Book Review - The Ghosts of Ashbury High by Jaclyn Moriarty

Wednesday August 18, 2010

The Ghosts of Ashbury High 
by Jaclyn Moriarty
Scholastic Press
June 2010
Goodreads Summary: This is the story of Amelia and Riley, bad kids from bad Brookfield High who have transferred to Ashbury High for their final year. They've been in love since they were fourteen, they go out dancing every night, and sleep through school all day. And Ashbury can't get enough of them. 

Everyone's trying to get their attention; even teachers are dressing differently, trying to make their classes more interesting. Everyone wants to be cooler, tougher, funnier, hoping to be invited into their cool, self-contained world.

But they don't know that all Amelia can think about is her past -- an idyllic time before she ran away from home. Riley thinks he's losing her to the past, maybe even to a place further back in time. He turns to the students of Ashbury for help, and things get much, much worse.

In the tradition of the gothic novel, this is a story about ghosts, secrets, madness, passion, locked doors, femmes fatales, and that terrifying moment in the final year of high school when you realise that the future's come to get you.

Review: The author has brought back Emily and Lydia from The Year of Secret Assignments to narrate their senior year of high school along with Toby and Riley... two boys and fellow classmates at Ashbury High.

Most of the school and especially Emily has become obsessed with the schools new mysterious "it" couple Amelia and Riley who seem to have dark and mysterious pasts. All of this plays well into their Gothic Fiction class where the students must write about things such as first impressions (mainly on the aforementioned new couple.) Then writing term 2 as a ghost story which of course is seen differently from each of the students perspectives.

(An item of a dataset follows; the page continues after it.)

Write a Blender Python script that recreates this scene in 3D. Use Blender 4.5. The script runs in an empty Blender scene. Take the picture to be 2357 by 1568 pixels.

The story itself is told through a combination of faculty-meeting minutes, instant messages, e-mails, blog entries and student essays. With a fair amount of humor and the mystery of nobody being exactly who you thought they were will keep readers turning the me I kept second guessing myself and had it totally wrong in the end! A haunting in the music rooms and a student possibly possessed by an Irish convict are just a few of the quirky Gothic elements that made this an enjoyable read.

Moriarty is an excellent writer and through all the various entertaining elements of this book its subtle underlying messages of socioeconomic stereotypes, the scary jump from adolescence into adulthood and the power of friendship shine through this gem of a book. Recommended!

Best suited for 8th grade and up


Jill of The O.W.L. said...

I've had this one in my hands several times while at Borders, but I just never knew. I don't think it's one I could put in my classroom library. This might be one I buy for the Nook.